Malaysian Deputy Public Prosecutor Kamarul Hisham
Kamaruddin, who argued India's case, said he would appeal, but
added there was no restraint on Quattrocchi.
The refusal to send Quattrocchi back to India marks a
major defeat for New Delhi, where police have failed to send
anyone to jail in the country's best-known corruption scandal
despite years of investigation.
The scandal helped bring down Gandhi's Congress government
in 1989 and he was assassinated two years later campaigning
for re-election.
When his Italian born widow, Sonia, took over the party's
leadership in the late 1990s, she swore to fight to remove the
stain from her dead husband's reputation.

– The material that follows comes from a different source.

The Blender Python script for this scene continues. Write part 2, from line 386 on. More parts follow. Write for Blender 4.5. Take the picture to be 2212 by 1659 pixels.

Several other key figures in the scandal have also died
since, but while the highly politicised issue has rumbled on,
millions of young Indian voters have grown up with little idea
what it is all about.
Even Bofors has changed its name. It is now known as
Kartongen Kemi Och Forvaltning A.B., though the Indian Army
still uses Bofors howitzers on the Indo-Pakistan border.